Does anyone really wonder if Ave Maria will get NAPCIS accreditation?

2) AALE


The American Academy for Liberal Education (AALE) is the accrediting agency whose Title IV gate-keeping privilege was suspended by the federal Department of Education earlier this year. AveWatch was the first to report on this DoE decision and on prior questionable interactions between AALE and Ave Maria administrators.

AveWatch has uncovered more.

Thanks to AveWatch's investigation, which was passed on to (and published in) The Chronicle of Higher Education, AALE's member-applicants finally learned from the media of the DoE's sanction against AALE. A number of member-applicants were not happy with AALE's failure to contact them directly about the DoE sanction - an action that could have significant consequences on member-applicant institutions.

According to interviews conducted with presidents and staff of some AALE member-applicant schools, Ave Maria VP John "Jack" Sites organized conference calls to see what could be done to help fix AALE's fallen standing with the DoE. AMU has a particularly vested interest in AALE's health since AALE pre-accreditation is the school's only current access to Title IV money... and because AMU's temporary pre-accreditation status with AALE expires in two months.

According to one of the member-applicant presidents, the conference call conversations "went beyond expressing our frustration on the part of members and applicants at AALE's management". This president said that each member-applicant was asked to "give $10,000 to AALE to help in their defense against the Department of Education". He stated further:

"What absolutely appalled me was (1) They [AALE] did not inform their applicants of the Department's actions. We found out by the Chronicle. And (2) Anytime someone asks for funds not related to fees, and makes an unspecified request, you're into a severe conflict-of-interest. This was a terrible conflict, a clear and absolute conflict-of-interest."


Why is it a conflict for AALE to solicit or accept donations from member-applicants? If a teacher receives money and help from a student outside of the teacher-student relationship, everyone would question whether that teacher could objectively evaluate that student's examinations back in the classroom. AALE evaluates an institution's ability to meet certain criteria for accreditation. As such, accepting "donations" from member-applicants would introduce gross bias into the accreditation evaluation process.

But, at least one person in those conference calls did not see gifts to AALE as being a conflict - AMU's Jack Sites. Sources report to AveWatch that Sites stated in a conference call that he was "authorized" to give AALE both money and "consultation" to help AALE with their DoE status. One school's president said that AALE's Jeff Wallin "expressed an interest in the money but not the consulting help, and I personally thought that curious."

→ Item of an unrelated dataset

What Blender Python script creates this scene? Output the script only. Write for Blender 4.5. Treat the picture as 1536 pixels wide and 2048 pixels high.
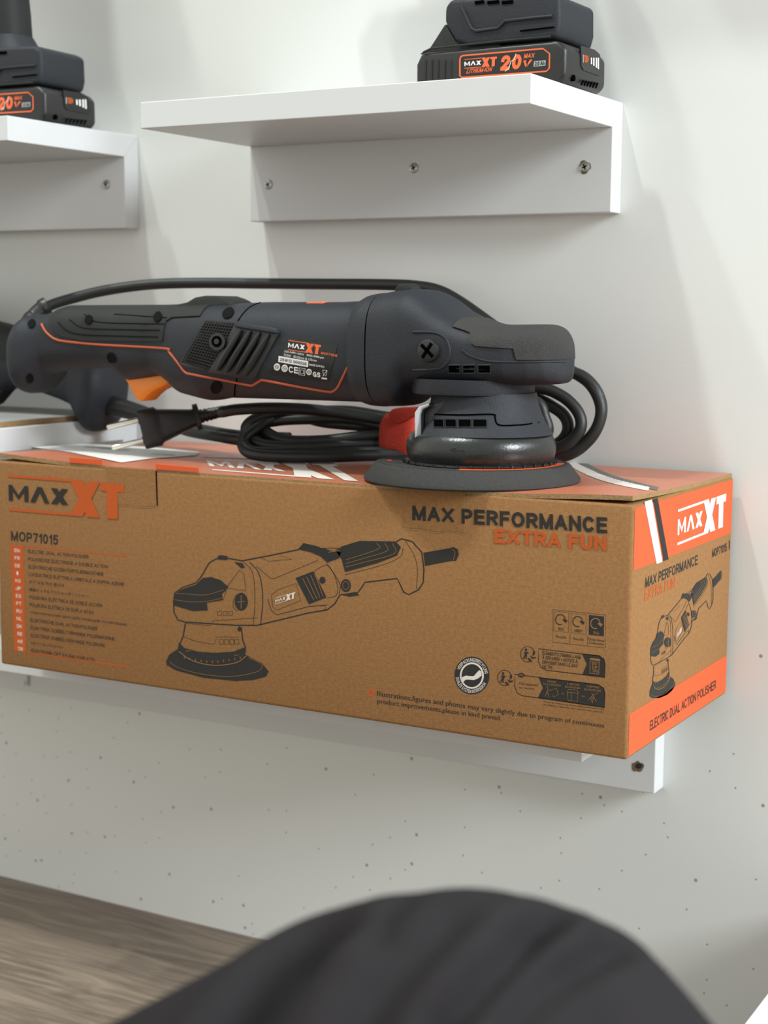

AveWatch made many attempts for over one month to contact the presidents of AALE member-applicant schools. Most declined to talk, refusing to even state why. Over two weeks ago, AveWatch asked AMU's Jack Sites to confirm or clarify these accusations, including how much (if anything) AMU (or an entity affiliated with AMU, like Barron Collier Co.) donated to AALE. There was no reply. AALE's Jeff Wallin told AveWatch the following:

"No, we did not ask members or applicants to contribute $10,000 - or any other amount, for that matter - to "support our defense" or help in any other way. It is true that other accrediting agencies, such as SACS, for example, have assessed members for special needs in the past, and this same path is, of course, open to us. However this is an option that we have not, at least to this point, chosen to exercise.
Of course, our members are concerned about the USDOE's vendetta against AALE, and there have been conference calls and meetings - none of which were instigated by AALE - about what might be done to help out. To my knowledge, nothing as concrete or specific as a solicitation for funds has resulted from any of these meetings, although I suppose one could, our members being free to do whatever they might think appropriate without either our approval or even knowledge. Again, though, I don't think this has occurred."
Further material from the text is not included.